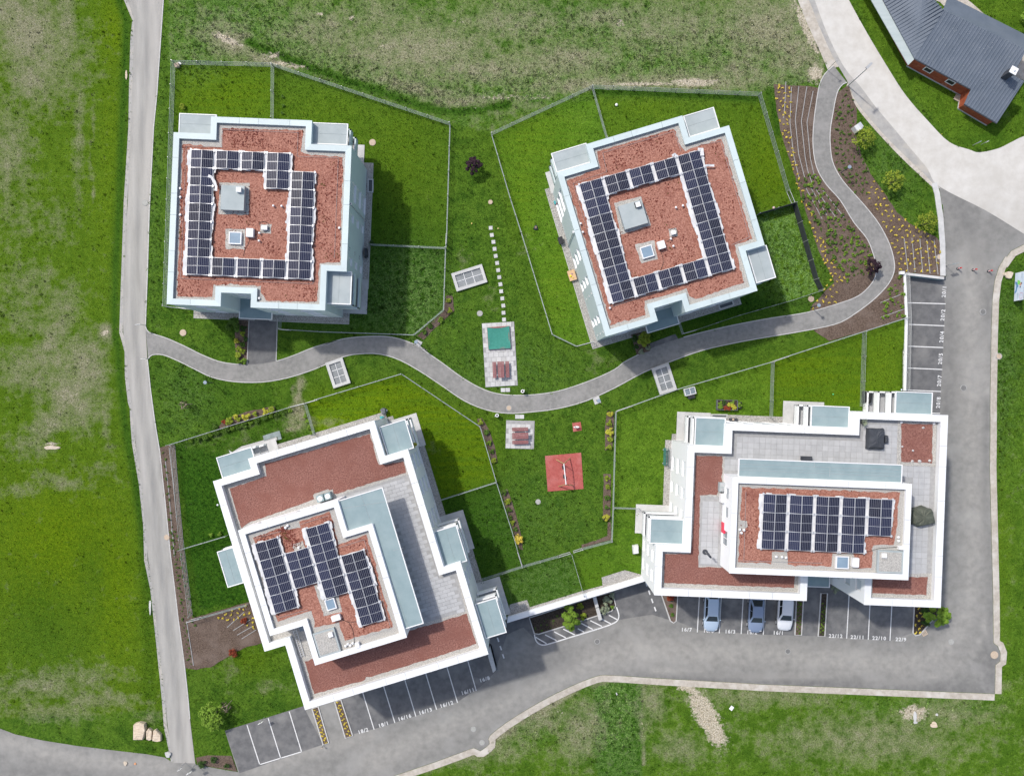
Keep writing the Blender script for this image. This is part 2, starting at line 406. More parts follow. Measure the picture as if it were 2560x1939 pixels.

--

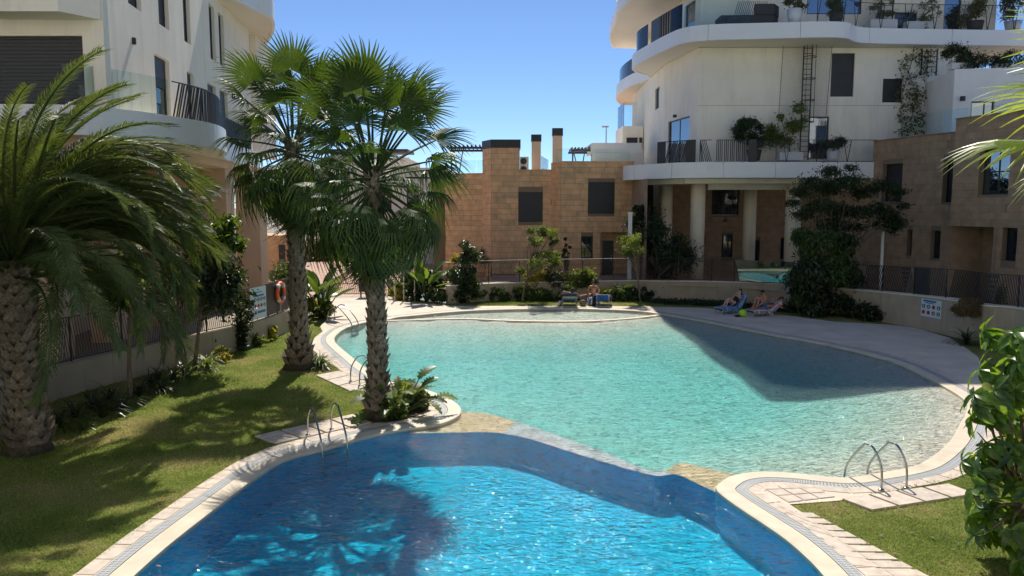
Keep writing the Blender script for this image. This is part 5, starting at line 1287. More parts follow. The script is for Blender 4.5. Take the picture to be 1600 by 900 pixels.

--

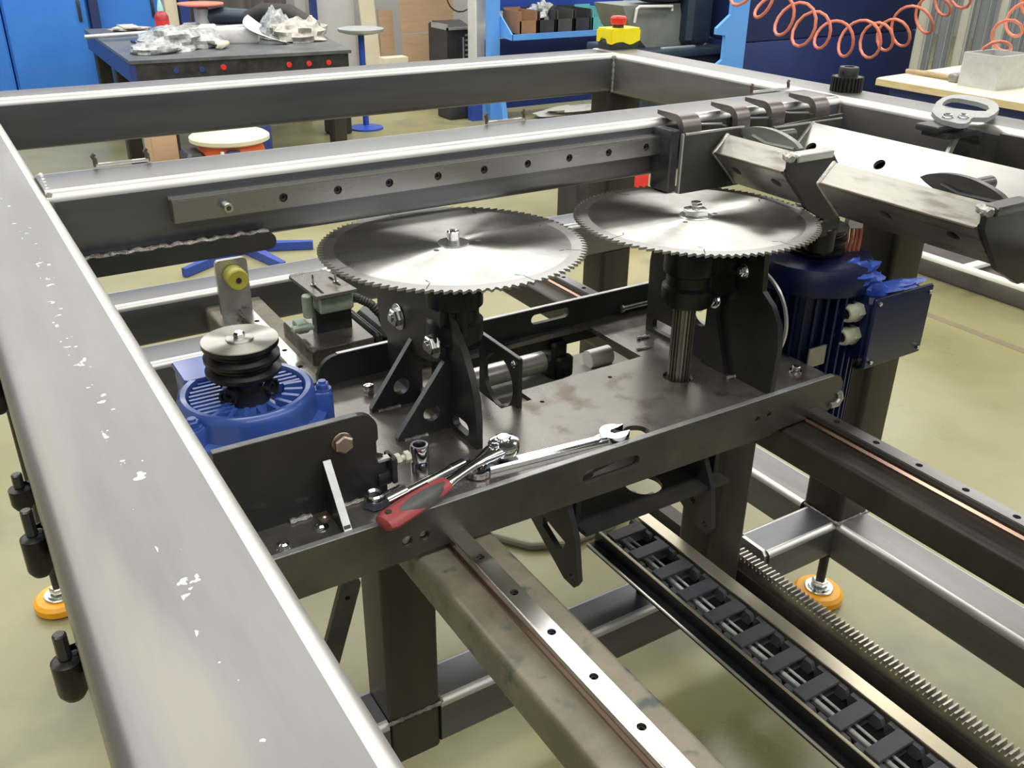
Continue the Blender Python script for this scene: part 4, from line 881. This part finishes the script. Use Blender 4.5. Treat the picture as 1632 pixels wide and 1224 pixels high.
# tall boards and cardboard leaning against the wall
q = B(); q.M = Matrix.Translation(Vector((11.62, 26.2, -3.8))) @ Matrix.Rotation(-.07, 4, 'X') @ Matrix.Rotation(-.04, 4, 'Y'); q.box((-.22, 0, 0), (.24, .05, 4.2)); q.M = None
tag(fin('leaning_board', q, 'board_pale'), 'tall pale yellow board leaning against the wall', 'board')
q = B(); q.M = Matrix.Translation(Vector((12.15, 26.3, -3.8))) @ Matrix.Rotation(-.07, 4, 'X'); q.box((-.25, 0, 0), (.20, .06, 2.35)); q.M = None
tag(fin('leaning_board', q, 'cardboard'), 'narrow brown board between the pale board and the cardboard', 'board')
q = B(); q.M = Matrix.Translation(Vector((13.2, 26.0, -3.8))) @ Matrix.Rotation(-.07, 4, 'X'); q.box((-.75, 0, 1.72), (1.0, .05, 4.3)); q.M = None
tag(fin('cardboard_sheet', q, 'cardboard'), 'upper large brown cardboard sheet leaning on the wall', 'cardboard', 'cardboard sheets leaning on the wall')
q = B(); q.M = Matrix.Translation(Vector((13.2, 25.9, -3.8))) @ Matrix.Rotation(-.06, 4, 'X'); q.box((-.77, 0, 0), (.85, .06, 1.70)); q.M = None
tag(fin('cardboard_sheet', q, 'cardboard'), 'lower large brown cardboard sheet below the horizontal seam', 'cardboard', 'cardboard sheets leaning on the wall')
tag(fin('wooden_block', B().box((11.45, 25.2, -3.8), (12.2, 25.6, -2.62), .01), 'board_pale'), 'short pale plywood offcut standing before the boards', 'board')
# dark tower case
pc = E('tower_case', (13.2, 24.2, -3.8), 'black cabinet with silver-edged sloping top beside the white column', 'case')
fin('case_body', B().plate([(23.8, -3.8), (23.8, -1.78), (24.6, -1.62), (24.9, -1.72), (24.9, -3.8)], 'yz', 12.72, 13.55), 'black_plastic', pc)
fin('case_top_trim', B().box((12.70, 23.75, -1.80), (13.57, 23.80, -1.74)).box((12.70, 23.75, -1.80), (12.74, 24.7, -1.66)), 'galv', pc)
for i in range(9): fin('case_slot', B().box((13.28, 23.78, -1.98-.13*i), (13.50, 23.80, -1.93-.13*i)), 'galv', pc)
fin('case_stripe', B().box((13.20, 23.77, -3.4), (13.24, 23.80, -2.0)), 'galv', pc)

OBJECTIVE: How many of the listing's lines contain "image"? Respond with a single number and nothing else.

RESULT FOR THIS EXERCISE: 2